Lundy’s Lane – July 25, 1814

The Battle of Lundy’s Lane, fought July 25, 1814, was one of the mostly deadly battles fought during the War of 1812, and the worst ever on Canadian soil. The battle began around 6 PM and continued on until midnight. Throughout the battle, the two forces gained and lost ground repeatedly, with artillery pieces on both sides changing hands multiple times. At times, soldiers resorted to fighting hand-to-hand with bayonets. By the end of the battle, neither the American nor the British had gained ground, but the American forces had suffered over 34% losses and retreated to reorganize.
The 3rd Infantry Regiment traces its lineage back to the 1st Infantry. In 1815, after the War of 1812, an Army re-organization caused several units (1st, 5th, 17th, 19th & 28th Infantry Regiments) to consolidate and form the new 3rd Infantry.

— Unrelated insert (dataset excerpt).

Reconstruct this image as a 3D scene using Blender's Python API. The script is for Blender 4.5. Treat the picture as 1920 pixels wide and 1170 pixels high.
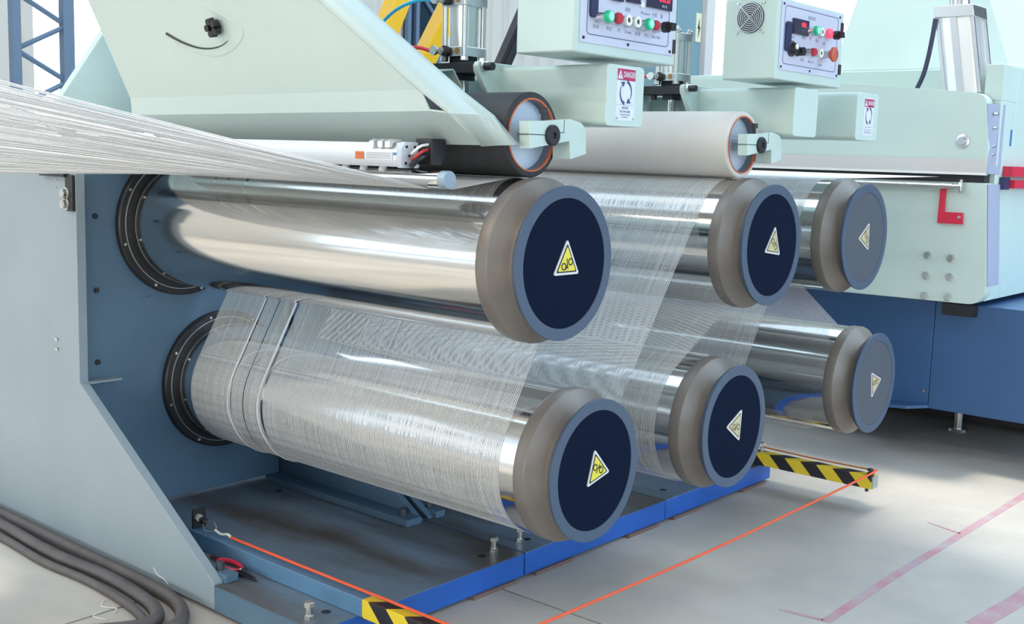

Battle of Chippewa – July 5, 1814

On July 5, 1814, 1,300 American soldiers under General Winfield Scott defeated British forces under General Phineas Riall near Chippewa, Canada. As battle lines formed, Riall mistook the grey uniforms worn by the Americans to be those of militia troops, who had not made a good showing in previous battles. Upon realizing his mistake, Riall exclaimed, “Those are Regulars, by God!” The American forces breached the British line by charging with bayonets fixed.

The American troops pushed the British back and would re-engage the enemy at Lundy’s Lane on July 25, 1814. The 3rd Infantry Regiment earned three battle streamers (Canada, Chippewa, Lundy’s Lane) for its role in the War of 1812.